Information provided ::
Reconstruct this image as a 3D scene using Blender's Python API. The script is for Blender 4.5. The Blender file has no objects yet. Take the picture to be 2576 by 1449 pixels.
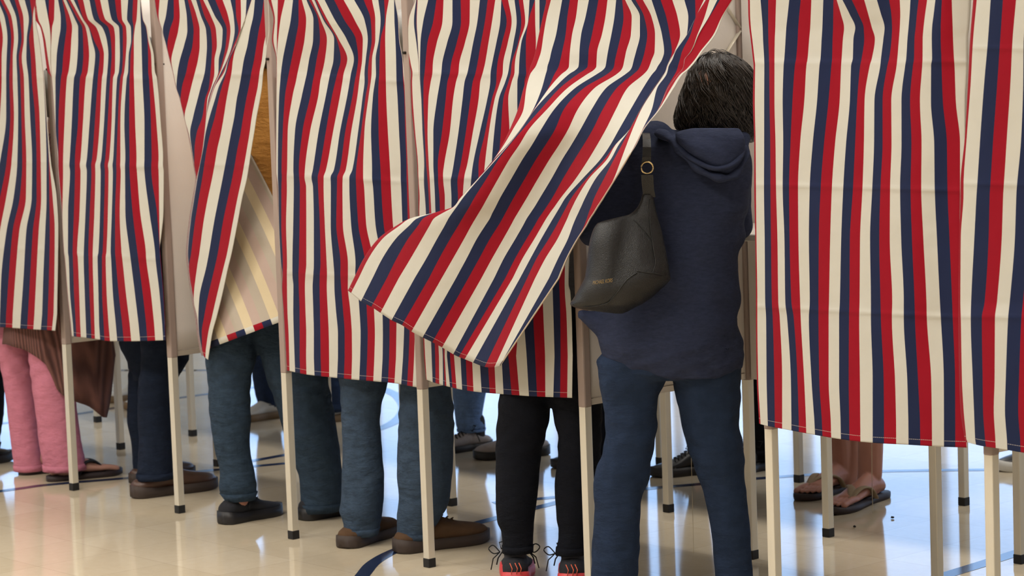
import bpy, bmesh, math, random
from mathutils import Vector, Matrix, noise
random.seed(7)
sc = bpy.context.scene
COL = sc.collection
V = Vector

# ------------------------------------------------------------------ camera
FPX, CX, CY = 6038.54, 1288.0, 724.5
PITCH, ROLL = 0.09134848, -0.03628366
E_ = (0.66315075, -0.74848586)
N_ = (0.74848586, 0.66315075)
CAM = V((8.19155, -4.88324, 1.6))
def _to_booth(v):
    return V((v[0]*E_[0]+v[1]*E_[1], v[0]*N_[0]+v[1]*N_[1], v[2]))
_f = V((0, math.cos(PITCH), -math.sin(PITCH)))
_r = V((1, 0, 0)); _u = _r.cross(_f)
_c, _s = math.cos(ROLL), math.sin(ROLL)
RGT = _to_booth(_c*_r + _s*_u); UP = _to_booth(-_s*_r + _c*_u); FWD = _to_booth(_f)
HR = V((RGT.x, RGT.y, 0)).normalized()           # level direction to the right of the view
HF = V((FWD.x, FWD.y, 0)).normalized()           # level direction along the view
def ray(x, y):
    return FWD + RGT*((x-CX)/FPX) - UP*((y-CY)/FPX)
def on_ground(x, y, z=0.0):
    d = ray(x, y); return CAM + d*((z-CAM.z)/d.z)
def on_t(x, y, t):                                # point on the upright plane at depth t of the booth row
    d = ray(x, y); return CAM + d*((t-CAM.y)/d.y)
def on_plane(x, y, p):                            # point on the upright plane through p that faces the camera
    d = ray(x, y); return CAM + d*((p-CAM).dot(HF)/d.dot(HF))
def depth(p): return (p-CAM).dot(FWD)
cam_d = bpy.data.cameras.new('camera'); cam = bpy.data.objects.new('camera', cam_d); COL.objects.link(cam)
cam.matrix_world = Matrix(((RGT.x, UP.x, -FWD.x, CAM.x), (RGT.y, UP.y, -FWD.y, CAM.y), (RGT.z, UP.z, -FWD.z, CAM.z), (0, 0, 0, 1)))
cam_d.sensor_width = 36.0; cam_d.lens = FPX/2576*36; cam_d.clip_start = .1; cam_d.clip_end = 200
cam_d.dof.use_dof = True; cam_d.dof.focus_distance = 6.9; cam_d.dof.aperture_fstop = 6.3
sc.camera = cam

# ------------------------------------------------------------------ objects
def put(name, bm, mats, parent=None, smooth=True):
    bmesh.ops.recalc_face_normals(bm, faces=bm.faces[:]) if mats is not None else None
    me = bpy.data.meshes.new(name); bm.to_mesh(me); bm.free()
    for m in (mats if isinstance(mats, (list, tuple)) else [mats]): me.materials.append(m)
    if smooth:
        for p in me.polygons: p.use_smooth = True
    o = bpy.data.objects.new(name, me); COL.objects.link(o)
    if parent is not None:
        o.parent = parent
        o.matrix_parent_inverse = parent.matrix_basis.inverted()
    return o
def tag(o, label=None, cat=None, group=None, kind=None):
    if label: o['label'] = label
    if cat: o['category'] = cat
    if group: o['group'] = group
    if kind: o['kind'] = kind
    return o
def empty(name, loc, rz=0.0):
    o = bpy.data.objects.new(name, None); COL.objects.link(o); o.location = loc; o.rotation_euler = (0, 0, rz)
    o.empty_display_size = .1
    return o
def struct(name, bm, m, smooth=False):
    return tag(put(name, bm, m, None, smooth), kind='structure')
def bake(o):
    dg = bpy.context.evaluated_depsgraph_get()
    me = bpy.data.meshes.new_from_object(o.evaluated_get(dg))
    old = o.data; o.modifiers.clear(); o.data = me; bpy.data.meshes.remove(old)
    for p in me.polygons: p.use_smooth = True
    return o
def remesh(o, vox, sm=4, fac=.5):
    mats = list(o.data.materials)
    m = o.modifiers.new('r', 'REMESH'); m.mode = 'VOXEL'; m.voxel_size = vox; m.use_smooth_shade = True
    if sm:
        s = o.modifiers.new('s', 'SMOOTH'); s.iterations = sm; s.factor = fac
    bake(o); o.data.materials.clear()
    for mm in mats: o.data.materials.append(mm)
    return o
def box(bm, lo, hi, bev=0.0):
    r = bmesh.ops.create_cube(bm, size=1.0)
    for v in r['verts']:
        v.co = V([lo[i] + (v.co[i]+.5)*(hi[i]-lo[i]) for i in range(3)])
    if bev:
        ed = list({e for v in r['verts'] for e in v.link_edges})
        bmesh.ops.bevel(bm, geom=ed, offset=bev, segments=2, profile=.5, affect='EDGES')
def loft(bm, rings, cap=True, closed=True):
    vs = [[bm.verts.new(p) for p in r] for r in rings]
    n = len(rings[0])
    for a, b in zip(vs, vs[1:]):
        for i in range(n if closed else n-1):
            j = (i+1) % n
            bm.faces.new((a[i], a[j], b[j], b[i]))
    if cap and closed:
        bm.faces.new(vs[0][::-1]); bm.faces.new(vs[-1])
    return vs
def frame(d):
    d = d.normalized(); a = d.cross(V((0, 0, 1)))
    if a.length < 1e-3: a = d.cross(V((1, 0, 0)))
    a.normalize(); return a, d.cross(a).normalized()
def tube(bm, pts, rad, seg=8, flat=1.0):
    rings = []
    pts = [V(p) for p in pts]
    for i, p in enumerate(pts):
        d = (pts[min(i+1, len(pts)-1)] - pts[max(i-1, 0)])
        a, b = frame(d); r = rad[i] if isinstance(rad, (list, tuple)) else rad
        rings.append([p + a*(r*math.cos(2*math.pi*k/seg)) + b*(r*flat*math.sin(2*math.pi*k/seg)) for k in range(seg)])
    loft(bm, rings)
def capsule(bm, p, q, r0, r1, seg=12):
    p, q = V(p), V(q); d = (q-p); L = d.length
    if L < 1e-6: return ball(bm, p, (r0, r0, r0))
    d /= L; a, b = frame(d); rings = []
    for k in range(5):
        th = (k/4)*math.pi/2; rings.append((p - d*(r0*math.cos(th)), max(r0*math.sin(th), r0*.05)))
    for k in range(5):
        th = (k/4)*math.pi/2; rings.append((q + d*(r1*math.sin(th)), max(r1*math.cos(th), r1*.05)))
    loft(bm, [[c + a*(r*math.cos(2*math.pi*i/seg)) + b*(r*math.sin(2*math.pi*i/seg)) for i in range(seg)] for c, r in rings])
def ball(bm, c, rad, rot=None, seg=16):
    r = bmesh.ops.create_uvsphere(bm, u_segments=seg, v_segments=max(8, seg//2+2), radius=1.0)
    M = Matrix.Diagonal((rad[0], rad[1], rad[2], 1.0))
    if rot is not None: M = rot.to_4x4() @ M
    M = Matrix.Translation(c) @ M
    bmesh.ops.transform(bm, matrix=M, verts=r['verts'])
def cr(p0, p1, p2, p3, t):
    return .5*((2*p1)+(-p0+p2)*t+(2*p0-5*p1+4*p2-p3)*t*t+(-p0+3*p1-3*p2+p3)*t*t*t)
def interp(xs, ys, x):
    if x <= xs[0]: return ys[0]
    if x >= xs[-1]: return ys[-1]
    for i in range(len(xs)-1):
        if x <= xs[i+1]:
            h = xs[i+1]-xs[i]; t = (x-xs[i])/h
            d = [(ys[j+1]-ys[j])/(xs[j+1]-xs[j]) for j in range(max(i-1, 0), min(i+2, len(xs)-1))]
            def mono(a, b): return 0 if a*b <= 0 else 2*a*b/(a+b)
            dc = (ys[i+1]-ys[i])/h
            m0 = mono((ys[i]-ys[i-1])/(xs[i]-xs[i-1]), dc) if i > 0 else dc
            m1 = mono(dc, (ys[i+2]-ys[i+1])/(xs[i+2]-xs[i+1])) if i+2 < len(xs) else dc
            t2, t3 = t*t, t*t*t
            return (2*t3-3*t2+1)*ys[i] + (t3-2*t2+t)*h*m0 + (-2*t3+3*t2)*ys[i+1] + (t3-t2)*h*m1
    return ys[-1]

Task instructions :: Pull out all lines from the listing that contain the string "scene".

The reply ::
Reconstruct this image as a 3D scene using Blender's Python API. The script is for Blender 4.5. The Blender file has no objects yet. Take the picture to be 2576 by 1449 pixels.
sc = bpy.context.scene